These ’90s movies still stick with Millennials to this day.
Being a Millennial in the late ’90s was a whirlwind of emotions. Limited Internet access and no mobile phones made navigating high school a very different experience from today’s norms. If you wanted to make plans, you’d have to call a friend’s house and probably talk to their parents first. Relationship dynamics played out in real time instead of being broadcast over social media. But that doesn’t mean it was any less intense.
Notes passed via random kids in class were the closest thing to social media. Rumors spread through whispers and in gossip columns of school newspapers. Popular kids ruled the school, and everyone else faded into the background. Whether you lived it or would like to know what it was like, there are several movies that capture the ’90s teenage experience. There’s a story about a prom bet, a tale of unrequited love, a jealousy scheme gone wrong, and a film about a cynical girl who falls for a bad boy.
She’s All That focuses on the high school social hierarchy. The story begins when Zack Siler (Freddie Prinze Jr.) finds out that his girlfriend cheated on him with a Reality TV star. He brushes off their breakup, claiming that he can make any girl in the school popular just by dating her. When his friend Dean (Paul Walker) disagrees, they make a bet in which Zack has to turn a random girl from school into the prom queen in just six weeks. Unsuspecting art student Laney Boggs is chosen for the bet.
Zack gets to work by trying to be friends with Laney (Rachael Leigh Cook). She initially brushes him off until he asks for help with art class. Laney does her best to ignore his charms. But Zack uses (what starts out as) fake sincerity to win her and her family over. He even gets his sister to give Laney a makeover, which brings out her natural beauty and helps with her shyness. Things get complicated when Zack really starts to fall for Laney, which upsets Dean and makes his ex-girlfriend super jealous.

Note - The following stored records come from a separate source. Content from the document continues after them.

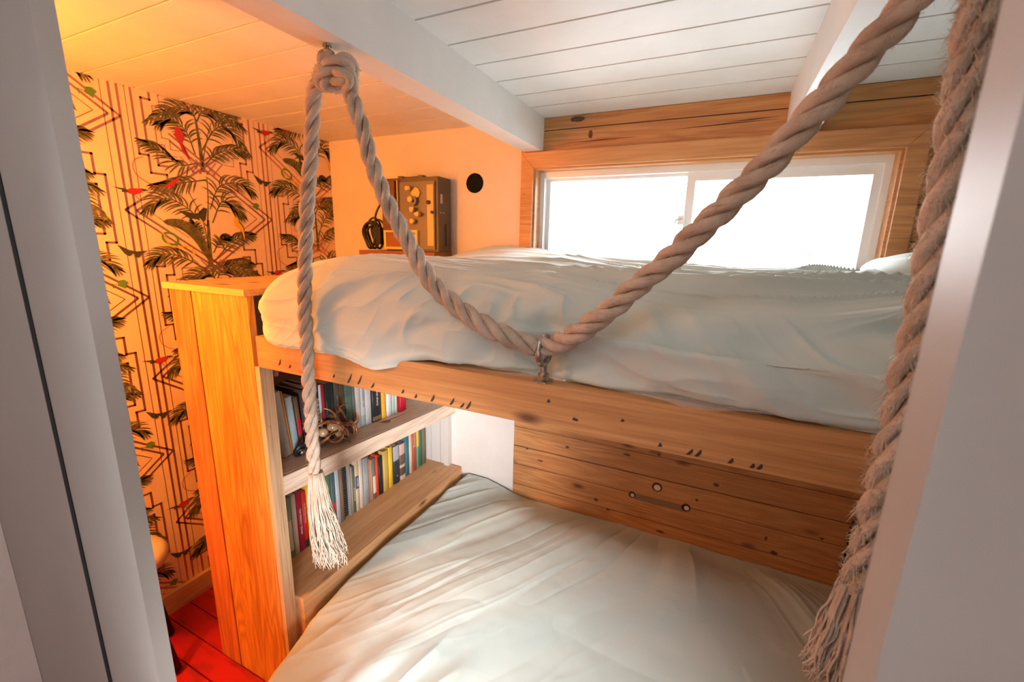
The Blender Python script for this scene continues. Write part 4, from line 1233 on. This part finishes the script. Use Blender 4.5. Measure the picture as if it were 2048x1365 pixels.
# fittings on the right side
bm = bmesh.new(); box(bm, rx1, rx1 + .002, ry0 + .018, ry0 + .036, RZ + .24, RZ + .285); obj('side_plate', bm, mat('pale_plate', (.55, .45, .36), .5), rd)
bm = bmesh.new()
for dy in (.022, .045): disc(bm, (rx1, ry0 + dy, RZ + .195), (1, 0, 0), .0028, .002, 10)
obj('rivet', bm, mat('white_rivet', (.85, .82, .8), .3), rd)
obj('side_latch', bx(rx1, rx1 + .008, ry0 + .062, ry0 + .082, RZ + .03, RZ + .14), case, rd, bevel=.003)
# coiled cable
cb = tag(empty('cable', (-1.74, 1.87, RZ)), 'black coiled cable and plug at the left foot of the field radio', 'cable')
bm = bmesh.new(); rg = random.Random(3)
for k in range(7):
    cxx = -1.715 + rg.uniform(-.03, .03); yy = 1.845 + .008 * k; R1 = rg.uniform(.035, .055); R2 = rg.uniform(.06, .085)
    tube(bm, [(cxx + R1 * math.cos(a) * (.9 + .1 * math.sin(3 * a)), yy + .006 * math.sin(2 * a), RZ + .008 + R2 + R2 * math.sin(a)) for a in np.linspace(0, 2 * PI, 28)[:-1]], .0055, 8, closed=True)
tube(bm, spline([(-1.70, 1.86, RZ + .10), (-1.70, 1.86, RZ + .18), (-1.665, 1.87, RZ + .245), (-1.645, 1.90, RZ + .26)], 6), .0055, 8)
obj('loops', bm, black, cb, smooth=True)
bm = bmesh.new(); box(bm, -1.705, -1.655, 1.842, 1.868, RZ + .03, RZ + .12); obj('plug', bm, black, cb, bevel=.006)

# round black vent
vt = tag(empty('wall_vent', (-1.165, WY, 2.035)), 'round black vent grille in the plaster right of the radio', 'vent')
bm = bmesh.new(); vc = Vector((-1.165, WY - .001, 2.033))
disc(bm, vc, (0, -1, 0), .0475, .006, 40); obj('grille', bm, mat('black_mesh', (.006, .007, .008), .9, spec=.05), vt, bevel=.0015)
bm = bmesh.new()
for i in range(-7, 8):
    for j in range(-7, 8):
        if i * i + j * j < 46: disc(bm, vc + Vector((i * .0060, -.006, j * .0060)), (0, -1, 0), .0022, .0008, 6)
obj('perforation', bm, mat('vent_dots', (.02, .02, .02), .8, spec=.1), vt).name = 'perforations'

# black cord at the right end of the lower boards
bm = bmesh.new()
tube(bm, spline([(.640, 1.975, 1.38), (.655, 1.975, .95), (.615, 1.975, .74), (.598, 1.975, .66), (.60, 1.975, .58), (.598, 1.975, .50), (.600, 1.975, .43), (.640, 1.970, .35)], 8), .0042, 8)
tag(obj('power_cord', bm, black, smooth=True), 'thin black cord hanging down the boards at the right end of the lower bed', 'cord')

# ------------------------------------------------------------------ stool seen behind the left doorpost
sx, sy = -2.0, .68
stl = tag(empty('stool', (sx, sy, 0)), 'stool with a beige padded seat and black legs between doorpost and wallpaper', 'stool')
bm = bmesh.new()
prof = [(.0, .500), (.10, .503), (.135, .495), (.150, .475), (.148, .450), (.13, .440), (0, .440)]
rows = []
for r, z in prof:
    rows.append([bm.verts.new((sx + max(r, .001) * math.cos(a), sy + max(r, .001) * math.sin(a), z)) for a in np.linspace(0, 2 * PI, 33)[:-1]])
for A, B in zip(rows[:-1], rows[1:]):
    for k in range(32): bm.faces.new((A[k], B[k], B[(k + 1) % 32], A[(k + 1) % 32])).smooth = True
bmesh.ops.recalc_face_normals(bm, faces=bm.faces[:])
obj('seat', bm, mat('beige_seat_fabric', (.62, .50, .38), .8), stl)
for a in (.18, 1.75, 3.3, 4.9):
    bm = bmesh.new(); dx, dy = math.cos(a), math.sin(a)
    rr = .125 if dx > -.5 else .10
    tube(bm, [(sx + dx * .06, sy + dy * .06, .445), (sx + dx * (.20 if a < 1 else .11), sy + dy * (.19 if a < 1 else .12), .012)], [.014, .021], 12)
    obj('leg', bm, black, stl)
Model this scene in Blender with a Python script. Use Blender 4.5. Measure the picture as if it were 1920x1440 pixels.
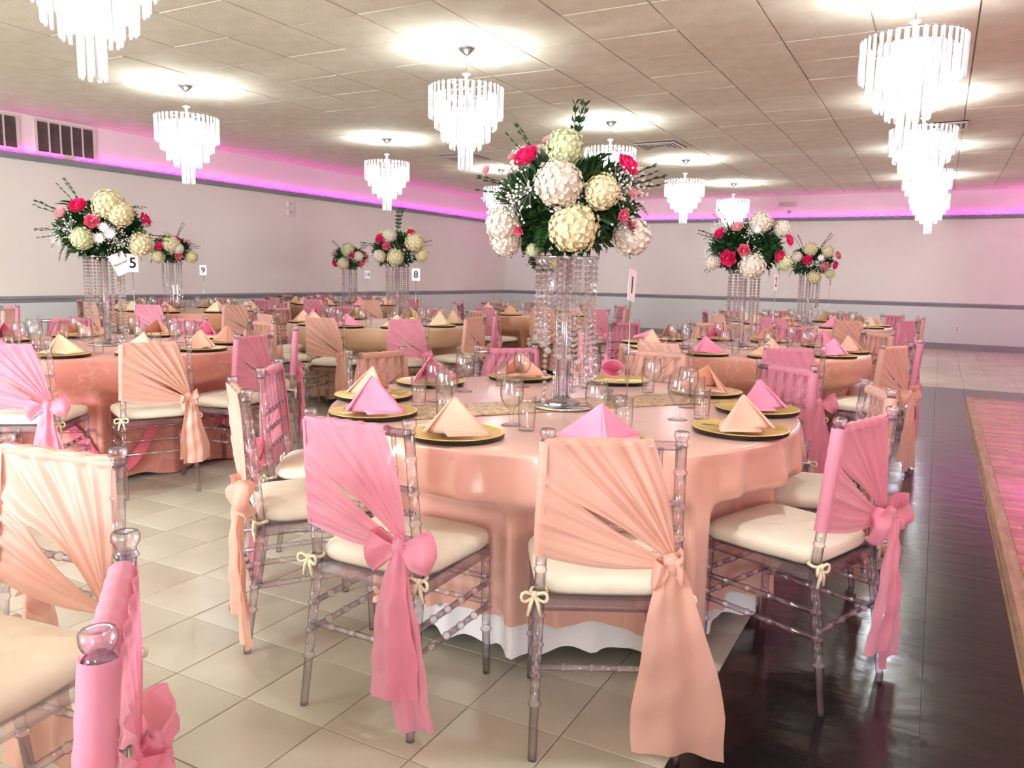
import bpy, math, random
from mathutils import Vector, Matrix
PI = math.pi
sin, cos = math.sin, math.cos
random.seed(7)
S = bpy.context.scene
COL = S.collection
for o in list(bpy.data.objects): bpy.data.objects.remove(o)

# ------------------------------------------------------------------ camera, world, exposure
CEIL = 3.12
cam_d = bpy.data.cameras.new('camera'); cam = bpy.data.objects.new('camera', cam_d); COL.objects.link(cam)
Rv = Vector((0.87914, 0.47614, 0.01985)); Uv = Vector((-0.0825, 0.11105, 0.99038)); Fv = Vector((-0.46936, 0.87233, -0.13691))
M = Matrix.Identity(4)
for i in range(3):
    M[i][0] = Rv[i]; M[i][1] = Uv[i]; M[i][2] = -Fv[i]
M[2][3] = 1.2932
cam.matrix_world = M
cam_d.sensor_width = 36.0; cam_d.lens = 1470.6 / 1920 * 36; cam_d.clip_start = 0.02
S.camera = cam
S.view_settings.view_transform = 'Standard'; S.view_settings.look = 'None'
S.view_settings.gamma = 1.0; S.view_settings.use_curve_mapping = False
S.view_settings.exposure = 0.86
w = bpy.data.worlds.new('world'); S.world = w; w.use_nodes = True
w.node_tree.nodes['Background'].inputs[0].default_value = (0.9, 0.92, 1, 1)
w.node_tree.nodes['Background'].inputs[1].default_value = 1.0
cy = S.cycles
cy.max_bounces = 8; cy.diffuse_bounces = 4; cy.glossy_bounces = 3; cy.transmission_bounces = 5
cy.use_adaptive_sampling = True; cy.adaptive_threshold = 0.04
cy.transparent_max_bounces = 20; cy.caustics_reflective = False; cy.caustics_refractive = False
cy.sample_clamp_indirect = 6.0; cy.use_denoising = True; cy.use_light_tree = True

def light(name, kind, loc, energy, color=(1, 1, 1), size=None, size_y=None, aim=None, label=None):
    d = bpy.data.lights.new(name, kind); d.energy = energy; d.color = color
    if kind == 'AREA':
        d.shape = 'RECTANGLE'; d.size = size; d.size_y = size_y
    elif size: d.shadow_soft_size = size
    o = bpy.data.objects.new(name, d); o.location = loc
    if aim is not None: o.rotation_euler = Vector(aim).to_track_quat('-Z', 'Y').to_euler()
    COL.objects.link(o); return o
# assumed daylight from an unseen window, behind and left of the camera, then an added fill lamp
light('assumed_window_light', 'AREA', (-3.9, -4.9, 1.5), 740, (0.84, 0.91, 1.0), 5.6, 2.2, (0.12, 1, 0.0))  # lamp added for the assumed window, brightens from the front left
light('added_fill_light', 'AREA', (1.6, -4.9, 1.3), 110, (0.86, 0.92, 1.0), 2.0, 2.2, (-0.15, 1, 0.0))  # added fill behind the camera to brighten the sash tails; no door known there
# the magenta LED tape that runs round the room on the ledge, these unseen stretches assumed
MAG = (1.0, 0.10, 0.86)
light('assumed_led_tape_light', 'AREA', (4.35, 10.0, 2.67), 60, MAG, 0.04, 15.0, (0.0, 0, 1))
light('assumed_led_tape_light', 'AREA', (3.2, 17.8, 2.67), 40, MAG, 2.6, 0.04, (0, 0.2, 1))
BULB_W = 66.0

# ------------------------------------------------------------------ helpers
def lin(c):
    return tuple(((x / 255) / 12.92 if x / 255 <= 0.04045 else ((x / 255 + 0.055) / 1.055) ** 2.4) for x in c) + (1,)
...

Can’t Hardly Wait places the time-old tale of unrequited love in a high school setting. The story chronicles the events of a graduation party where Preston Meyers plans to tell his secret crush, Amanda Beckett, how he feels about her. Amanda, who is newly single after being dumped by her boyfriend, wanders around the party alone while fending off various male suitors. Over the course of the evening, their advances slowly start to agitate her.
Meanwhile, Preston (Ethan Embry) spends most of the night working up the courage to give Amanda (Jennifer Love Hewitt) a letter in which he explains why they would be the perfect couple. Due to several distractions, he loses the letter, and it eventually ends up in Amanda’s hands. Moved by the words, she decides to find Preston even though she has no idea who he is or what he looks like. When they finally meet, things don’t go the way Preston had hoped.
While the Shakespeare play on which 10 Things About You is based is very misogynistic, the film is pretty harmless. The story focuses on Katrina (Julia Stiles) and Bianca Stratford (Larisa Oleynik), who are constantly at odds with their overprotective father, Walter. Each sister has aspirations that their dad disapproves of. Kat wants to go to college in New York, and Bianca wants to date. Frustrated by his daughters, Walter gives in and says Bianca can only date if Kat does.
Knowing that Kat’s standoffish personality will make dating difficult, Bianca and her friends decide to pay bad boy Patrick Verona (Heath Ledger) to date her. Patrick does his best to win Kat over, and his charm eventually works. But when Patrick asks her to the prom, knowing that she doesn’t believe in the tradition, she becomes suspicious. Everything falls apart at the prom when Bianca and her date get into a fight, leaving Kat caught in the middle of the drama.
Drive Me Crazy is a story about finding love where you’d least expect. Like most teen movies of the ’90s, it begins when the popular Nicole Maris (Melissa Joan Hart) decides to team up with rebel Chase Hammond (Adrian Grenier), to make their respective crushes jealous. The pairing isn’t too random since Nicole and Chase live next door to each other and used to be childhood friends. But they eventually drifted apart after Chase went through a family tragedy and their interests changed.
Despite some initial hiccups in their scheme, which includes a clause that allows either of them to ditch at any time, plan goes really well. However, things are never straightforward when feelings are faked. The arrangement starts to get messy when their friends get involved, with Chase accusing Nicole of being selfish. Friendships are tested, and real feelings are exposed when the pair finally gets what they want.